The late great Australian wine man Len Evans was a passionate champion — probably in ascending order — of Australian wine, Hunter Valley wine, and dry white Hunter Valley wine made from semillon.

I well remember Len, some years ago as the highly respected Chairman of Judges at the Hunter Valley Wine Show, firmly laying down the law to fellow judges about how he saw Hunter semillon.

If a wine showed any sign of oak it was to be rejected.

It didn’t matter how good it was. Oak was just not part of the Hunter semillon style the way he — and many others — saw it.

I do wish that more Chairmen of Australian wine shows were as forthright in protecting the nation’s vinous heritage.

Aged Hunter semillon is a style of wine that regular readers of this column know that I’m particularly partial to. I remember the late Melbourne wine writer Mark Shield pondering how something that started life so ‘mean and squinty-eyed’ could blossom into something so complex, rich and charming.

And aged Hunter semillon certainly is all of those things and more.

It’s a uniquely Australian wine style and is should be preserved, even if technology has made it less ‘mean and squinty-eyed’ in its youth.

Perhaps it’s a result of the valley’s winemakers making a virtue of the necessity to often pick their grapes early in a climate where prospective high rainfall, warmth and humidity make viticulture marginal.

Maybe that’s true, but so be it then.
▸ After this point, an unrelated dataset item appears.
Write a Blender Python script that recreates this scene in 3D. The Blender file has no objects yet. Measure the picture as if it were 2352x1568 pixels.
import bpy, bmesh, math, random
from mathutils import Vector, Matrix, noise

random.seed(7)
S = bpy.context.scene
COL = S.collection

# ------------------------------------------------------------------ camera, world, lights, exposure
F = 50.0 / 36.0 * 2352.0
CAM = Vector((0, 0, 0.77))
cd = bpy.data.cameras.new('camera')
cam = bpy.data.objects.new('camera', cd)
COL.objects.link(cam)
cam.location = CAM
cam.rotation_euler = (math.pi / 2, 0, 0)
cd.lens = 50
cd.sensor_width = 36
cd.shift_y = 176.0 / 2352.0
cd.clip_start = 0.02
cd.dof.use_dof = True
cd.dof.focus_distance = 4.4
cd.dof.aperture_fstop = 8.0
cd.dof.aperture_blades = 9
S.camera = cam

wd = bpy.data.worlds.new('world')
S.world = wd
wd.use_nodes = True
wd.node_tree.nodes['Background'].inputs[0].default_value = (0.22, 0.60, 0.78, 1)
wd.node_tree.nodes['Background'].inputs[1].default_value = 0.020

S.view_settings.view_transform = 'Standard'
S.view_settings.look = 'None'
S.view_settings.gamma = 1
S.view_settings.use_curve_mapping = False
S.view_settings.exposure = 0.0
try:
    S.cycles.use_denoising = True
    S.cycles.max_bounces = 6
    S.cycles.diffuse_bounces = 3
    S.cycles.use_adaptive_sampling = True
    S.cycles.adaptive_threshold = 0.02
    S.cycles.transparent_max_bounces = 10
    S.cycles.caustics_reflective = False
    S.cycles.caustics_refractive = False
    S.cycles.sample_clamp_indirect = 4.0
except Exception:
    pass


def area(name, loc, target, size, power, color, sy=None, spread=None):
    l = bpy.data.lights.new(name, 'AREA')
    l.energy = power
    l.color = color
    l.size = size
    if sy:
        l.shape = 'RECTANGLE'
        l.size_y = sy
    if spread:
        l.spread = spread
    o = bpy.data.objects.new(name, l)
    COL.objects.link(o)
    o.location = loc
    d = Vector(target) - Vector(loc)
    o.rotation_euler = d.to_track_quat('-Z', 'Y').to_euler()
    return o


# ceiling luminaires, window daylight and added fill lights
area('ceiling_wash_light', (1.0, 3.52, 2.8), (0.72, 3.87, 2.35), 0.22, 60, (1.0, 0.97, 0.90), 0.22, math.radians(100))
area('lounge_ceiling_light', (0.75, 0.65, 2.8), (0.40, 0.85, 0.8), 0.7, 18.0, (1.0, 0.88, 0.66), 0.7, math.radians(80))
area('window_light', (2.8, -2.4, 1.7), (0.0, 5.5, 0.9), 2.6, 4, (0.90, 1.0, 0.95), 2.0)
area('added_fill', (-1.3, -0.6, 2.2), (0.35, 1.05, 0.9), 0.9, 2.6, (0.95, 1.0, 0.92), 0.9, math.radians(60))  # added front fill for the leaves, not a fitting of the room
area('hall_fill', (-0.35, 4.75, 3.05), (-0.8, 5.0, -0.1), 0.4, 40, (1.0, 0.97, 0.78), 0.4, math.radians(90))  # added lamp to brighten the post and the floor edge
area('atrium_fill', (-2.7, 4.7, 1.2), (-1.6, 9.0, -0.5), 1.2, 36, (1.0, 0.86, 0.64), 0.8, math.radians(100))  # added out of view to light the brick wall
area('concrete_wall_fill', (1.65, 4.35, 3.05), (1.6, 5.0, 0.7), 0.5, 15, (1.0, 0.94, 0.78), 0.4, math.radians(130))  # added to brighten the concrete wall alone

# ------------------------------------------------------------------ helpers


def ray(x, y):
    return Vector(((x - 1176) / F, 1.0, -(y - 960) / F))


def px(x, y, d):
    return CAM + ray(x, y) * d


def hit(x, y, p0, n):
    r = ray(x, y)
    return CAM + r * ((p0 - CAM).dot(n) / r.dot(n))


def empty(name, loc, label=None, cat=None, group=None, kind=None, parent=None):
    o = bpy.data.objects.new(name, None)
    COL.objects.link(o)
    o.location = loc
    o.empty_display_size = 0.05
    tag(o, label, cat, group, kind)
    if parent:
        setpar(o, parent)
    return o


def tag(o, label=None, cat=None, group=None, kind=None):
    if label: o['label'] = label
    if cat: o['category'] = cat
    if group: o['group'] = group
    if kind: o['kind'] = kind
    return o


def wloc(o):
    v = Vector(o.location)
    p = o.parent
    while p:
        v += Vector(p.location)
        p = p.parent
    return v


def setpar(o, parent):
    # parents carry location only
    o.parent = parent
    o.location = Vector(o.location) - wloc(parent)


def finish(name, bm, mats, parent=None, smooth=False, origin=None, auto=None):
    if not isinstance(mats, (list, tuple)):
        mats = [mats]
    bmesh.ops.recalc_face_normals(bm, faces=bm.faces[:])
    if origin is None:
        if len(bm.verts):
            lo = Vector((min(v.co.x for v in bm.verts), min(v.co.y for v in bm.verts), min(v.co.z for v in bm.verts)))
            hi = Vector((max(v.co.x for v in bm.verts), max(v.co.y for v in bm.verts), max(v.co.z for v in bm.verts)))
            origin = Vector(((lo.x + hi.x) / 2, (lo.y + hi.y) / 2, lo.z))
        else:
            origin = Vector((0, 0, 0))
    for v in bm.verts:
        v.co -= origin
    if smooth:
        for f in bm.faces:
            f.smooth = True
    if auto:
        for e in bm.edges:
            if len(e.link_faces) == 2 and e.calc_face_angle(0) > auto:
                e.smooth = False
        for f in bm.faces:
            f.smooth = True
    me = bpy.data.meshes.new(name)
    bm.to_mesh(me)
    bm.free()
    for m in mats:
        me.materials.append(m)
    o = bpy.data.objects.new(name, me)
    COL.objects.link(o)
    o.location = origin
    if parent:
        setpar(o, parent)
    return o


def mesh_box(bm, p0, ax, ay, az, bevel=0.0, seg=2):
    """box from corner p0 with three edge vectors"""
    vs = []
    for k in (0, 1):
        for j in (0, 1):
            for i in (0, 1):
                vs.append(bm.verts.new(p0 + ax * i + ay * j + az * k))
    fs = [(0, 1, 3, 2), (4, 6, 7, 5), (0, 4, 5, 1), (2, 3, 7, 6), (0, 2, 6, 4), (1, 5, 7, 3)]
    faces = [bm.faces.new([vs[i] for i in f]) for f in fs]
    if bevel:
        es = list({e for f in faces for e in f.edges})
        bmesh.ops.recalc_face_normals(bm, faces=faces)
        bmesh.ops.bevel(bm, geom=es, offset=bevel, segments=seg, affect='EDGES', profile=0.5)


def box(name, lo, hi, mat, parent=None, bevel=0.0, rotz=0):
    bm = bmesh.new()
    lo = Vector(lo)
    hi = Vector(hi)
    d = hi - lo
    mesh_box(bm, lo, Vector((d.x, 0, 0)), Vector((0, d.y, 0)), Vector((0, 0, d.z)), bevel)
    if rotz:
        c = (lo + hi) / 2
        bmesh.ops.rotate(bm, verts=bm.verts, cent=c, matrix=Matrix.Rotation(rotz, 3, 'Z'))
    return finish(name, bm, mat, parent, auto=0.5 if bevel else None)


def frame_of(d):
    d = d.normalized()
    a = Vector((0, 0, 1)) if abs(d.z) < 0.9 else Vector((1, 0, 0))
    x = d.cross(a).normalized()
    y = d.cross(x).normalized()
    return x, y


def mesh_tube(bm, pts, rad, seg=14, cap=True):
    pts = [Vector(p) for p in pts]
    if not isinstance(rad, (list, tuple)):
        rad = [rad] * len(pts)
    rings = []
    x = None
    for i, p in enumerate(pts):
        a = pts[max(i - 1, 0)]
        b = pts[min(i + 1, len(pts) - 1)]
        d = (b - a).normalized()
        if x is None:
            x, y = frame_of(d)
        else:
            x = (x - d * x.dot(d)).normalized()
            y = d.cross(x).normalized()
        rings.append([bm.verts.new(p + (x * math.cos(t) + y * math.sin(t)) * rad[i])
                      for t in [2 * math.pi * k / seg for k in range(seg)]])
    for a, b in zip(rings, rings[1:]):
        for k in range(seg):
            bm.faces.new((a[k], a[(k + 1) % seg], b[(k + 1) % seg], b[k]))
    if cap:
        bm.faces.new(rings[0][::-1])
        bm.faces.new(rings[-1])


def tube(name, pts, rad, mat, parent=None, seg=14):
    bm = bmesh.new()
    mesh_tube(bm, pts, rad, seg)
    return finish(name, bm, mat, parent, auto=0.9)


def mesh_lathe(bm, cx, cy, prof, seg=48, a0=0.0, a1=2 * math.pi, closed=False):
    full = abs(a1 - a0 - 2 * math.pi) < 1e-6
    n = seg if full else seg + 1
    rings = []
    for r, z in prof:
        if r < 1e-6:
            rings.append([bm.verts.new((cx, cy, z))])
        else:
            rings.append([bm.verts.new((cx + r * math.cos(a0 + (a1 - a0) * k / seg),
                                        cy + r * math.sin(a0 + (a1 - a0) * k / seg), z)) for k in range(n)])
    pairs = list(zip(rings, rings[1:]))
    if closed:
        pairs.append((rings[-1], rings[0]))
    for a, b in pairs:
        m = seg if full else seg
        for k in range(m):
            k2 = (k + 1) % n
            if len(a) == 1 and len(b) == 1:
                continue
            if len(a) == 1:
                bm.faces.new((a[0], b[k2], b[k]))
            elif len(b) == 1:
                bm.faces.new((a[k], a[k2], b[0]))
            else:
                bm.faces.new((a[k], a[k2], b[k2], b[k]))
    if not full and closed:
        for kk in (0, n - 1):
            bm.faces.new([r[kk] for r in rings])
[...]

The wines are wonderful.

Andrew Margan, one of the gun winemakers in the Broke-Fordwich sub-region of the Hunter Valley, has taken Len Evans’ philosophy to heart and regularly released aged semillons — not to mention a very good batch of other wines to boot.


Margan 2018 Breaking Ground Albarino ($30): This fairly new-to-Australia white variety hails from the Iberian Peninsula, and I imagine that its late-ripening habit make for many sleepless Hunter Valley nights as the weather threatens to close it. As Andrew says, this wine is all about texture and structure, which I think makes it a great food wine rather than something just for tasting.

Margan 2013 White Label Shiraz ($40): Shiraz has traditionally been semillon’s red partner in the Hunter. Like the area’s best reds it’s medium-bodied and earthy rather than being a ‘blockbuster’ like shiraz from areas such as the Barossa or McLaren Vale can be. I think that’s a good thing because it makes the wine more adaptable to food. In most parts of Australia I’d be trying it a hearty winter stew.


Margan 2013 Aged-Release Semillon ($50): This is only part of the way to maturity and is just beginning to hit its straps of complexity and richness, but I’m sure that will develop the full gamut of toasty, nutty flavours with another few years in the cellar. A lovely, well balanced dry white with a pleasing backbone of acidity. Match it with a full-flavoured fish dish, such as baked salmon.